Brueghel Jacket: Source Images

I have plans to make myself some new clothes, but first I must make my lovely wife new clothes. I made her a Flemish peasant outfit once many years ago, and it seemed like time to try it again. I’d already done the combination of side-back laced kirtle and front laced overgown that everyone in the world has done, so I opted instead for a front laced kirtle and short jacket. There are a couple of examples in Brueghel’s Wedding Dance, conveniently showing similar jackets from the front and back:

This detail shows the seam lines in the back.

This image shows the front neckline.

I’ve always wanted to do something like this with a square sleeve head inserted into an arch-shaped armscye, so it should be interesting. I cut some rough rectangles that I thought would approximate the pattern pieces, then draped them on her while she was laced into the kirtle. I turned down the corners at the top to make the neckline, and took in the center back seam until it fit right, trying to keep all the pieces as simple as possible. The sleeve pattern is drafted from measurements.

I managed to cut all the pieces out of some black wool that used to be a cloak at some point, and cut the lining from some medium weight teal cotton that I’ve had for probably 15 years.
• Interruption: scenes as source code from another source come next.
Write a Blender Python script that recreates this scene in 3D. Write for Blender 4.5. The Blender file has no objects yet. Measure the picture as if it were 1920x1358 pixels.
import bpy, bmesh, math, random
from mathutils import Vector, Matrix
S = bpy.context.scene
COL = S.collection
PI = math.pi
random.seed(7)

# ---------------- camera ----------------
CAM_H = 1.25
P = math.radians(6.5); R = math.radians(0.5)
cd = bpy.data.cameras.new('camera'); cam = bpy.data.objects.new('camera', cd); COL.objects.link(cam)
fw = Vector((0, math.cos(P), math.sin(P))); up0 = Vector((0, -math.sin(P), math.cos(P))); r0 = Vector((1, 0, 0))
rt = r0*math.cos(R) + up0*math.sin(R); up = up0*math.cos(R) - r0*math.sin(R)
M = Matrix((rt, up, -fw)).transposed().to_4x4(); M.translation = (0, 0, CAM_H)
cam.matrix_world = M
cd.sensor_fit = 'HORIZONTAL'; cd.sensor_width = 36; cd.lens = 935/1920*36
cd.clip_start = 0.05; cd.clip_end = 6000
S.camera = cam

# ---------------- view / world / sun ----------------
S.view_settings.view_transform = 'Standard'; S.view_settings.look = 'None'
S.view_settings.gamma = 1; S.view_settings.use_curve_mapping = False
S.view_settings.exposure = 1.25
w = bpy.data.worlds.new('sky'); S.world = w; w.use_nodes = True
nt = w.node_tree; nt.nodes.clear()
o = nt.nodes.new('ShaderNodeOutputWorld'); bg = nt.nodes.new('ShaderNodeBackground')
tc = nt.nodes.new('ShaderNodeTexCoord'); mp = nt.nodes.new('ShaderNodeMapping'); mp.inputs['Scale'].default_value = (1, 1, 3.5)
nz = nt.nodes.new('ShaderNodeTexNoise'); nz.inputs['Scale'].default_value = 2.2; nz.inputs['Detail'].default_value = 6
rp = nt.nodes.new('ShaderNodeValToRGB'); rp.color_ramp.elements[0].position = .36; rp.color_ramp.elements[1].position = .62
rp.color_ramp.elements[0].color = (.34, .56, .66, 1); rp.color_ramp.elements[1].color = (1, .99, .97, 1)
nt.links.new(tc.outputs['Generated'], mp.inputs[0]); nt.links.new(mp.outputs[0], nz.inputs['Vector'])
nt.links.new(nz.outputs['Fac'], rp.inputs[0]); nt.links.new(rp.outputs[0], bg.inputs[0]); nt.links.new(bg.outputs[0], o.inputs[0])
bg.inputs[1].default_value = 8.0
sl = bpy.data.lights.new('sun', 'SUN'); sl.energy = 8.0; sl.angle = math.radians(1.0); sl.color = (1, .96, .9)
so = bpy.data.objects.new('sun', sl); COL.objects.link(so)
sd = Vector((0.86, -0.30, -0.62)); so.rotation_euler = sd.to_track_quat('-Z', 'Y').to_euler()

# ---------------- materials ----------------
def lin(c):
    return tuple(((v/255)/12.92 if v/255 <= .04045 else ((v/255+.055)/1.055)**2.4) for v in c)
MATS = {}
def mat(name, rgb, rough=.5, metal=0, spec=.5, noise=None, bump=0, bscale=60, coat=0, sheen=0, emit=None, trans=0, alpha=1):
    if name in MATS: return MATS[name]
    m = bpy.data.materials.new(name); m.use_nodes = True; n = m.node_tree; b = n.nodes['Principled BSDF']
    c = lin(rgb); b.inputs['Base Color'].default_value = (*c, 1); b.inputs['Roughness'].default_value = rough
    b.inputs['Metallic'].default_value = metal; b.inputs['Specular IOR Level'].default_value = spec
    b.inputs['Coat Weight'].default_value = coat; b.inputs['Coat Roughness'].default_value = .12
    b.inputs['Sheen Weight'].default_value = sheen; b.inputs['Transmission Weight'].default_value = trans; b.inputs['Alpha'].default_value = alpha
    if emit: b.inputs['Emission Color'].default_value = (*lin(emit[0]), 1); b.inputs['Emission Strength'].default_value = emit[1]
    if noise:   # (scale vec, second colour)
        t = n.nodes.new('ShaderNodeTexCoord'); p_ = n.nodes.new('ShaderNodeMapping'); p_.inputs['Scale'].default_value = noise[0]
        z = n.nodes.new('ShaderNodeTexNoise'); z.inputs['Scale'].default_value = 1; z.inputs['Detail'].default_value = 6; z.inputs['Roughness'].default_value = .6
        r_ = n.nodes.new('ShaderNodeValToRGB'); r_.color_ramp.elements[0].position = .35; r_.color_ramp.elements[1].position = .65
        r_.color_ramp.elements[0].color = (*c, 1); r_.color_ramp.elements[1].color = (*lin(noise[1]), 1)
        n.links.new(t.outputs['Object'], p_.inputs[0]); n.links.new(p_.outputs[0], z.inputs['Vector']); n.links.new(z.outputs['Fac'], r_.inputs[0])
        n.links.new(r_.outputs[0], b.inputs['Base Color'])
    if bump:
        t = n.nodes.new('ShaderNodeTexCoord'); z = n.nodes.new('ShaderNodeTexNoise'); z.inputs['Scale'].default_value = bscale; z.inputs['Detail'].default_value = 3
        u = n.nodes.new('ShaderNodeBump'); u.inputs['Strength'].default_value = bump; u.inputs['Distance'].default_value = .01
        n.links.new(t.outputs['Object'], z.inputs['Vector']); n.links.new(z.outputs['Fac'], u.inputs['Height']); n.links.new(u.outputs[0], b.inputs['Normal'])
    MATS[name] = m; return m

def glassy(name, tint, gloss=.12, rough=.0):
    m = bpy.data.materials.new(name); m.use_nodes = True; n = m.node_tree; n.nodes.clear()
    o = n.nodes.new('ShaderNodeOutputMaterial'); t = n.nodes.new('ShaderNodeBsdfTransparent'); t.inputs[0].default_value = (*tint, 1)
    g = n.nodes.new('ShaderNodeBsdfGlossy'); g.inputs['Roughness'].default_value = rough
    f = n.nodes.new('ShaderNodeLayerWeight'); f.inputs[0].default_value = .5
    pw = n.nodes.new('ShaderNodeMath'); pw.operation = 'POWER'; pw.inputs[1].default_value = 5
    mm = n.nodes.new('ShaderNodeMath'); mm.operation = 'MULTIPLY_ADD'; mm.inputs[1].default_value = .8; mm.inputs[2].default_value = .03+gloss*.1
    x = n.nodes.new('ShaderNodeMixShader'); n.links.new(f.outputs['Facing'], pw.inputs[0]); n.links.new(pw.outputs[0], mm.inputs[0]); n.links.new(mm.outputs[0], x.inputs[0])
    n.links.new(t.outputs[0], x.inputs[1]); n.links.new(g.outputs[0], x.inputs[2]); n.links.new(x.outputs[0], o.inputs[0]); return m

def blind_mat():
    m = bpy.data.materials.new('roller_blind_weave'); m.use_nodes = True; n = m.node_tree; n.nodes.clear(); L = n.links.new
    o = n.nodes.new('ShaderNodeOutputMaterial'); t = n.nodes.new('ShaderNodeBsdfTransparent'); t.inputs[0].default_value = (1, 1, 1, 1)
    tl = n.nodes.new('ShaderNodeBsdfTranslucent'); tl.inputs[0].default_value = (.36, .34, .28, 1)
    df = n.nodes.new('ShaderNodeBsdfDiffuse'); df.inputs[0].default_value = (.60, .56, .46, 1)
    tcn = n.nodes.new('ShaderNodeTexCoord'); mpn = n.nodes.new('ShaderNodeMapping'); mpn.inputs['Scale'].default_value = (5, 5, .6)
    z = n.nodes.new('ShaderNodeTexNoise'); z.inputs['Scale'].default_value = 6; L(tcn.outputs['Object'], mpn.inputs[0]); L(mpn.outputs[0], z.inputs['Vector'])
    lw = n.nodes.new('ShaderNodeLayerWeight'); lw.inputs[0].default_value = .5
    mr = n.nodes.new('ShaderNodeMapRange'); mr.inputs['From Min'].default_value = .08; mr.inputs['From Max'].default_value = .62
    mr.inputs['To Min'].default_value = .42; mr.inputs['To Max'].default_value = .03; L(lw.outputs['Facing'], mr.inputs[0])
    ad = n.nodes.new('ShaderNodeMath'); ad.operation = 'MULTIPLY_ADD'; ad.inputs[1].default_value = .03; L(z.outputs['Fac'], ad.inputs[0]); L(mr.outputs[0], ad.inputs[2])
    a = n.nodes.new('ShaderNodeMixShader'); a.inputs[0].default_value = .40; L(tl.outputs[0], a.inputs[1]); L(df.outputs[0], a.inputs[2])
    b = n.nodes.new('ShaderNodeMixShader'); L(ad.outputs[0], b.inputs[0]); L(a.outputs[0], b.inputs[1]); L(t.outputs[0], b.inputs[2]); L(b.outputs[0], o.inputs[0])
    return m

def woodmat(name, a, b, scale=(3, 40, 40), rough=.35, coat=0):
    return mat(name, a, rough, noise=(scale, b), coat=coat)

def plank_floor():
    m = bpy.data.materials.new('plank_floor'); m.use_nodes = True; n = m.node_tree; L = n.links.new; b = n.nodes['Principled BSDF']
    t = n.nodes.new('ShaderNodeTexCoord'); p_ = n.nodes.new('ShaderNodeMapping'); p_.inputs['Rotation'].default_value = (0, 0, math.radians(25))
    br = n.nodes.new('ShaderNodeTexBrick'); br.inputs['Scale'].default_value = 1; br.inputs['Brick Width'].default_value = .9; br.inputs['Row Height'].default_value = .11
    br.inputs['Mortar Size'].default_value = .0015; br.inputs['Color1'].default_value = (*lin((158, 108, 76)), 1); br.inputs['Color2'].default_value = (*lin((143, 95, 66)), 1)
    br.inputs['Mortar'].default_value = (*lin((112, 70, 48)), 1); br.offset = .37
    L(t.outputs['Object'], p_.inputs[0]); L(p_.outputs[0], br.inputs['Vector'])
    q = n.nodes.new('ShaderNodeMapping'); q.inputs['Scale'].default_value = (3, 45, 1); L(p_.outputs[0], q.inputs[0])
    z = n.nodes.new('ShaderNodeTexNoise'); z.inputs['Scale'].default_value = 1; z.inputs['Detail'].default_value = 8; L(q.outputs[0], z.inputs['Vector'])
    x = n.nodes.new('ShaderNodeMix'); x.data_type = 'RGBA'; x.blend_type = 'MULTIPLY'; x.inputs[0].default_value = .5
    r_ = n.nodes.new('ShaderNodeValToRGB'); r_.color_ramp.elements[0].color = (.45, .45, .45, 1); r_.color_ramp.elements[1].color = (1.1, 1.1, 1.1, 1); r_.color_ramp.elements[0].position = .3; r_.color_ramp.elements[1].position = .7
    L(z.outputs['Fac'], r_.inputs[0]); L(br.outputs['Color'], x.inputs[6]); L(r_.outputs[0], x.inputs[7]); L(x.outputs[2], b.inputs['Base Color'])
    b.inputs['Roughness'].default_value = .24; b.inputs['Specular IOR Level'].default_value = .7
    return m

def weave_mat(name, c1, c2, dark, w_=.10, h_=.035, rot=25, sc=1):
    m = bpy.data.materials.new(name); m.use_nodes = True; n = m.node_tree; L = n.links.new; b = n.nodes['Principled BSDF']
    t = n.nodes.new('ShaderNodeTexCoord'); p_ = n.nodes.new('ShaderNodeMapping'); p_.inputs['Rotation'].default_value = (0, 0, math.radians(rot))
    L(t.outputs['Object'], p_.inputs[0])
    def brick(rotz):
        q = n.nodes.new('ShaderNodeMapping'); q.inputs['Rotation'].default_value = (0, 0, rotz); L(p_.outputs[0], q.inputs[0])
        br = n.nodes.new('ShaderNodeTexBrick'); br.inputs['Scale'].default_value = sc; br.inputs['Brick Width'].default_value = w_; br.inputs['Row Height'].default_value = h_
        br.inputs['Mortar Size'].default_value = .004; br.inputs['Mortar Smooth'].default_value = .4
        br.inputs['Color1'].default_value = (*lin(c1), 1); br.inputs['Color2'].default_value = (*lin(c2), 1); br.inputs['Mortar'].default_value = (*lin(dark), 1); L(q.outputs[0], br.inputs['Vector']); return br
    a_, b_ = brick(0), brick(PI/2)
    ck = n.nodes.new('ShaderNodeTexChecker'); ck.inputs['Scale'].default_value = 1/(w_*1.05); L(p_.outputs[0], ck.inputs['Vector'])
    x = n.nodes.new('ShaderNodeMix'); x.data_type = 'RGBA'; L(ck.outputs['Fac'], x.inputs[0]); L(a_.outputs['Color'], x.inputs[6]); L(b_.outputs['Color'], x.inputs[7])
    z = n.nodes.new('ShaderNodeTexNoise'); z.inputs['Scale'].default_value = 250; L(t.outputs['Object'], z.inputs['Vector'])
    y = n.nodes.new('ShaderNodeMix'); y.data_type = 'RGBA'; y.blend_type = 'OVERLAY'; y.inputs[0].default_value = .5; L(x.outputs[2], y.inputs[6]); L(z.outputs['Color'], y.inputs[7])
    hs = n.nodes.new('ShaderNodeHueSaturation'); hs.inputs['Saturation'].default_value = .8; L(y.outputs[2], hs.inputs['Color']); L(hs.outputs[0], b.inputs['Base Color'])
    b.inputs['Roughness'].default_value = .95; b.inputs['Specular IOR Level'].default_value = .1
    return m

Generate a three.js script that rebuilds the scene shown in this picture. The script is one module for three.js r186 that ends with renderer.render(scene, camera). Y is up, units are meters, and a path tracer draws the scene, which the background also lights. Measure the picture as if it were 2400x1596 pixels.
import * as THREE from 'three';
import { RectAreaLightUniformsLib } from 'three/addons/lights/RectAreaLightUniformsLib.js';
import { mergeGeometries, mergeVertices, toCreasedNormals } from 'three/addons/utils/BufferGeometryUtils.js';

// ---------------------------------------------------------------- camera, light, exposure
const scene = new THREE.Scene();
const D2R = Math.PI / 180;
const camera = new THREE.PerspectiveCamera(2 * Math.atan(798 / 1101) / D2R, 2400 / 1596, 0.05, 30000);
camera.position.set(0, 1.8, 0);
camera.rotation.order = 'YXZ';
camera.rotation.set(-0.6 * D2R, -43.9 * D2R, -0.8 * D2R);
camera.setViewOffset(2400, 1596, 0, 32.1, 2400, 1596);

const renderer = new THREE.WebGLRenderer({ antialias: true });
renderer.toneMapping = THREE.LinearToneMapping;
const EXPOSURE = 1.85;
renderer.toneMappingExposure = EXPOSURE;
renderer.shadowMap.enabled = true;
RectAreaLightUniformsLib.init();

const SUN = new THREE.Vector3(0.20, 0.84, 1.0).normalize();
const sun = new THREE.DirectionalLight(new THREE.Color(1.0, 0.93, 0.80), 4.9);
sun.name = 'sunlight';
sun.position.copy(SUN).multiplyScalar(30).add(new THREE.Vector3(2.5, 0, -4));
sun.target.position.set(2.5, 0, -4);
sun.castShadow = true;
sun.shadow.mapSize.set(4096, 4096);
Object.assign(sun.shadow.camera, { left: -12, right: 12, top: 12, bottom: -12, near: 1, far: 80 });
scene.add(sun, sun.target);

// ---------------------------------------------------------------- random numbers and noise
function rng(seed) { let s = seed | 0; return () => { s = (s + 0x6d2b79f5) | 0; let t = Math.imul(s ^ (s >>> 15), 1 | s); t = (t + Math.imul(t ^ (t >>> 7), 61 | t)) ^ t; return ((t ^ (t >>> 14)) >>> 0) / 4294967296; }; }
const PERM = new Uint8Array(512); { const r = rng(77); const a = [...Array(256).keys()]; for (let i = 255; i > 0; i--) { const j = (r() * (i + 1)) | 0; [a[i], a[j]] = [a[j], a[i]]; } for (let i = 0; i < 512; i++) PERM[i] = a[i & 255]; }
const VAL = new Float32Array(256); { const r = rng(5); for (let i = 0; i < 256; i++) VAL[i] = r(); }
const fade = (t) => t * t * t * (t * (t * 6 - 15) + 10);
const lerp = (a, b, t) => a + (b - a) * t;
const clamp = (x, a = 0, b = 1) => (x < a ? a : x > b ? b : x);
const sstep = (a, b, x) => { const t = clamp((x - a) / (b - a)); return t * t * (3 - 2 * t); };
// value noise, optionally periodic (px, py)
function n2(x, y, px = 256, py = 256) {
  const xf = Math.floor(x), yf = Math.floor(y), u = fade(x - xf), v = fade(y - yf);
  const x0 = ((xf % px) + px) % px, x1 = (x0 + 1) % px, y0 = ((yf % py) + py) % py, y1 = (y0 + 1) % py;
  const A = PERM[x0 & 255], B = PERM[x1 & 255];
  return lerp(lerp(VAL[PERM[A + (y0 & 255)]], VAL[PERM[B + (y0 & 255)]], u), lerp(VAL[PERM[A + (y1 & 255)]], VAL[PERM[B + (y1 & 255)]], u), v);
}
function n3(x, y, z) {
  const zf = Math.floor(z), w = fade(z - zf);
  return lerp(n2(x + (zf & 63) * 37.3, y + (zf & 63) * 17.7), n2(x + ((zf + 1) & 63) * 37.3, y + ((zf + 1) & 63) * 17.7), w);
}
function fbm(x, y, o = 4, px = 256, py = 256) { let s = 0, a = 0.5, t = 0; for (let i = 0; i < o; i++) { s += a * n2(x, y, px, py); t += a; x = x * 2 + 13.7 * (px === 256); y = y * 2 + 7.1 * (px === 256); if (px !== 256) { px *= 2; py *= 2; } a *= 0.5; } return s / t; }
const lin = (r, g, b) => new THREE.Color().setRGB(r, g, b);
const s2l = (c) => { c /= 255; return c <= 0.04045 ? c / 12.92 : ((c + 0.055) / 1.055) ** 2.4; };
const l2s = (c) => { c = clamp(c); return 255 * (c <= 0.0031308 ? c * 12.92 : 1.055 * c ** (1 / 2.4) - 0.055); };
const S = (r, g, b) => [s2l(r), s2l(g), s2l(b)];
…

I’m wrapping the wool around the edges of each piece and putting it all together by hand. Hopefully I’ll be able to get it done by this weekend when she needs to wear it…

Van der Weyden Gown: Progress and Belt

I put together the first draft of the Van der Weyden gown a couple months back, but it got put on the back burner in favor of  my own Pennsic sewing. Now that the war is past, I’m getting busy on it again (since it needs to be done in three weeks!). I am indeed using the blue silk taffeta for the gown, backed with a couple of different medium-to-heavy plain fabrics. The first draft of the gown was a little skimpy at the hem, so today I ripped out the side seams and added some gores to provide plenty of yardage down below. The gown should be long enough to just brush the ground, with a bit of train in the back. Practicality is not a big consideration for this one. I had originally attached the sleeves by machine (which I was using for all the long seams of the gown), but I removed them and reinstalled them by hand, which gave an infinitely better fit. The sleeves are lined with thin white cotton, with an addition lining of black velveteen for the lower three-quarters of their length. The sleeves are long enough for a four or five inch turnback at the cuff. All I have left to do now is the collar, front seam, and hem.

Sadly, I don’t have any pictures of the gown yet, but I do have one of the belt. It’s made of the same black velveteen on both sides, with a core of heavy wool stitched to a layer of cotton/linen to hold it in place. The buckle I picked up at war from Thorthor’s Hammer, and the buckle plate is made from a piece of sheet brass. The belt is 2.5″ wide and about 65″ long. It will get a matching brass end soon.

Household Workshop Day

This weekend was the first chance I was able to get together with both my new student Philippa and my apprentice Serafina. We met up at Philippa’s house to work on various projects.

A couple weeks ago I helped Philippa drape a body block for herself. We used that to work out patterns for a kirtle and loose gown modeled after a portrait of Eleanora de Toledo. After a few iterations of drafting and test fitting, we arrived at a pretty good shape.

Serafina brought along a new pouch that she’s been working on, and made good progress on it. It’s shaping up to be very close to the period examples she’s working from.

After we finished sewing for the day, we went over a few dances that Philippa wanted to teach her students later this week. Despite having to imagine most of the other dancers in our sets, I think it went pretty well.

Van der Weyden Gown: Planning

I’m not quite ready to start on it yet, but I have some ideas about the gown for this project. I think I want to do something like this:

Click!

Isabella of Portugal, a copy c. 1500 of a portrait executed by van der Weyden before 1451

I plan to make the gown from the blue silk taffeta that I used for my Bronzino suit, with black velvet for the collar and cuffs. I like this gown because it has nice unstructured pleats and wide sleeves that should make it easy to wear. I’ll need to back the taffeta with something heavier to give it some body, I’m sure.

As for the hat, I think I’ll try something more like this one:

Rogier van der Weyden, Portrait of a Lady c. 1455

 

Van der Weyden Kirtle: Skirt

Looking at the skirt in the painting, my first plan was to make a nice circle skirt with no pleats at the waistline. I cut a couple skirt length chunks of the linen, cut each of those up into four gores, French seamed it all together (on the machine!) and slapped it onto the bodice. I ended up with a few small pleats in the back, but I figured that would be fine.
It was not enough skirt. Nowhere near enough. Not much hem, didn’t fit well at the waist, and altogether terrible. I undid the waist seam and the center front seam (no French seam there, since it was two selvedge edges), cut another length of linen, divided into two mostly-rectangular trapezoids, and added it into the front of the skirt. I reattached it to the waist so the new section was pleated into the front half of the bodice, and the original gored part of the skirt all went in the back. I haven’t gotten a chance to try it on her yet, but it should fit just fine.
Can I justify the pleats? There are some pleats in the back of kirtles depicted by van der Weyden (like this one), and pleating all the way around the waist in this fairly contemporary painting by Hugo van der Goes. It’s not the ideal solution, but I think it’ll be sufficient.